◆ **AIM**: Set down the data below from its first line to the line holding "random.seed(7)", inclusive; omit all pictures.

◆ **RECORDED INFORMATION**:
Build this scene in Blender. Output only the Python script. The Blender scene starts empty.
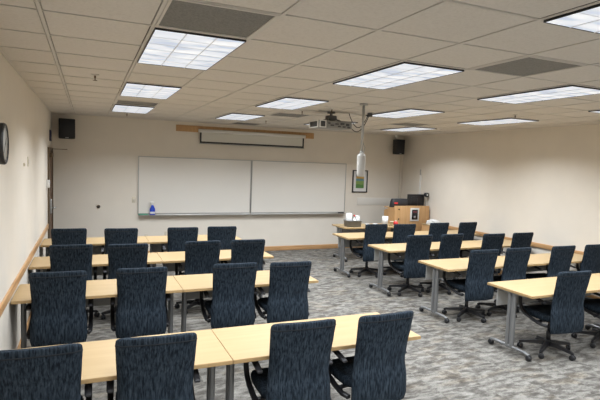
import bpy, bmesh, math, random
from mathutils import Vector, Matrix

S = bpy.context.scene
COL = S.collection
random.seed(7)

# ------------------------------------------------------------------ camera
EYE = 2.0708
cam_data = bpy.data.cameras.new('camera')
cam = bpy.data.objects.new('camera', cam_data)
COL.objects.link(cam)
right = Vector((0.918052, -0.394863, 0.035546))
up = Vector((-0.003212, 0.082249, 0.996607))
fwd = Vector((0.396447, 0.915051, -0.074241))
m = Matrix((( right.x, up.x, -fwd.x, 0), (right.y, up.y, -fwd.y, 0), (right.z, up.z, -fwd.z, EYE), (0, 0, 0, 1)))
cam.matrix_world = m
cam_data.sensor_fit = 'HORIZONTAL'
cam_data.sensor_width = 36.0
cam_data.lens = 36.0 * 491.39 / 600.0
cam_data.clip_start = 0.05
S.camera = cam

# ------------------------------------------------------------------ world, exposure, lamp settings
w = bpy.data.worlds.new('world'); S.world = w; w.use_nodes = True
w.node_tree.nodes['Background'].inputs[0].default_value = (0.6, 0.7, 0.8, 1)
w.node_tree.nodes['Background'].inputs[1].default_value = 0.02
S.view_settings.view_transform = 'Standard'
S.view_settings.look = 'None'
S.view_settings.gamma = 1.0
S.view_settings.exposure = 0.0
S.view_settings.use_curve_mapping = False
LAMP_POWER = 47.0        # each ceiling troffer
LAMP_SPREAD = 138
LAMP_COLOR = (0.89, 0.945, 1.0)
PANEL_GLOW = 0.84

# ------------------------------------------------------------------ room numbers
U = 0.6096
OX, OY = -0.8590, 3.1749          # ceiling grid origin
XL, XR, D, YB, H = -0.648, 7.546, 10.753, -2.2, 2.87

# ------------------------------------------------------------------ materials
def newmat(name):
    mt = bpy.data.materials.new(name); mt.use_nodes = True
    return mt, mt.node_tree, mt.node_tree.nodes['Principled BSDF']

def plain(name, color, rough=0.6, metal=0.0, spec=0.5, noise=0.0, nscale=30.0):
    mt, nt, b = newmat(name)
    b.inputs['Base Color'].default_value = (*color, 1)
    b.inputs['Roughness'].default_value = rough
    b.inputs['Metallic'].default_value = metal
    b.inputs['Specular IOR Level'].default_value = spec
    if noise > 0:
        tc = nt.nodes.new('ShaderNodeTexCoord'); n = nt.nodes.new('ShaderNodeTexNoise')
        n.inputs['Scale'].default_value = nscale; n.inputs['Detail'].default_value = 4
        r = nt.nodes.new('ShaderNodeValToRGB')
        r.color_ramp.elements[0].position = 0.3; r.color_ramp.elements[1].position = 0.7
        r.color_ramp.elements[0].color = (*[c * (1 - noise) for c in color], 1)
        r.color_ramp.elements[1].color = (*[min(1, c * (1 + noise)) for c in color], 1)
        nt.links.new(tc.outputs['Object'], n.inputs['Vector'])
        nt.links.new(n.outputs['Fac'], r.inputs['Fac'])
        nt.links.new(r.outputs['Color'], b.inputs['Base Color'])
    return mt

def glow(name, color, strength):
    mt, nt, b = newmat(name)
    b.inputs['Base Color'].default_value = (0.8, 0.8, 0.8, 1)
    b.inputs['Emission Color'].default_value = (*color, 1)
    b.inputs['Emission Strength'].default_value = strength
    return mt

def stretched(name, cols, pos, scale, rough, detail=4, nrough=0.6, coord='Object', bump=0.0, distort=0.0, spec=0.3):
    """noise stretched by a mapping, through a colour ramp"""
    mt, nt, b = newmat(name)
    tc = nt.nodes.new('ShaderNodeTexCoord'); mp = nt.nodes.new('ShaderNodeMapping')
    mp.inputs['Scale'].default_value = scale
    n = nt.nodes.new('ShaderNodeTexNoise'); n.inputs['Scale'].default_value = 1.0
    n.inputs['Detail'].default_value = detail; n.inputs['Roughness'].default_value = nrough
    n.inputs['Distortion'].default_value = distort
    r = nt.nodes.new('ShaderNodeValToRGB')
    while len(r.color_ramp.elements) < len(cols): r.color_ramp.elements.new(0.5)
    for e, c, p in zip(r.color_ramp.elements, cols, pos): e.position = p; e.color = (*c, 1)
    nt.links.new(tc.outputs[coord], mp.inputs['Vector']); nt.links.new(mp.outputs['Vector'], n.inputs['Vector'])
    nt.links.new(n.outputs['Fac'], r.inputs['Fac']); nt.links.new(r.outputs['Color'], b.inputs['Base Color'])
    b.inputs['Roughness'].default_value = rough
    b.inputs['Specular IOR Level'].default_value = spec
    if bump > 0:
        bp = nt.nodes.new('ShaderNodeBump'); bp.inputs['Strength'].default_value = bump
        bp.inputs['Distance'].default_value = 0.01
        nt.links.new(n.outputs['Fac'], bp.inputs['Height']); nt.links.new(bp.outputs['Normal'], b.inputs['Normal'])
    return mt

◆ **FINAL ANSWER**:
Build this scene in Blender. Output only the Python script. The Blender scene starts empty.
import bpy, bmesh, math, random
from mathutils import Vector, Matrix

S = bpy.context.scene
COL = S.collection
random.seed(7)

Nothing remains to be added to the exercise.